Mas para a Áfrika Ancestral poder ser ouvida, ela precisa de tirar da
cartola o antídoto: um remédio simbólico que, ao mesmo tempo que cure a
desmemória, revele que o africano tem fugido de si próprio para se sentir mais
civilizado, mais avançado, mais "gente". Quando, na verdade, ele
deveria estar na vanguarda desse avanço. Se a ancestralidade não conseguir
produzir esse antídoto, o africano continuará a seguir desmemoranado…
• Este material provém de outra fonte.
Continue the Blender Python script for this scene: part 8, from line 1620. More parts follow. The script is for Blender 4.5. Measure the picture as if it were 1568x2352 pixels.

Wabeladyo, a palavra é tua!
Talvez o maior conflito a mediar não esteja no Médio Oriente, mas dentro de
nós: entre a África ancestral, berço da humanidade e do pensamento profundo, e
a África contemporânea, desmemoriada, submissa e, por vezes, cúmplice da sua
própria exclusão.
Depois de tirar a ramela das vistas, percebi que a frase do meu amigo foi,
afinal, um espelho. Um espelho que não nos lisonjeia - um espelho que nos
desafia. Não se trata de saber se a União Africana está preparada para intervir
em conflitos globais. Trata-se, antes, de saber se nós, africanos, estamos
dispostos a reocupar o centro do nosso próprio destino.
A mediação que precisamos já não é apenas diplomática - é ontológica. É a
mediação entre o esquecimento e a memória, entre a alienação e a dignidade,
entre o pós-colonialismo institucional e a liberdade interior.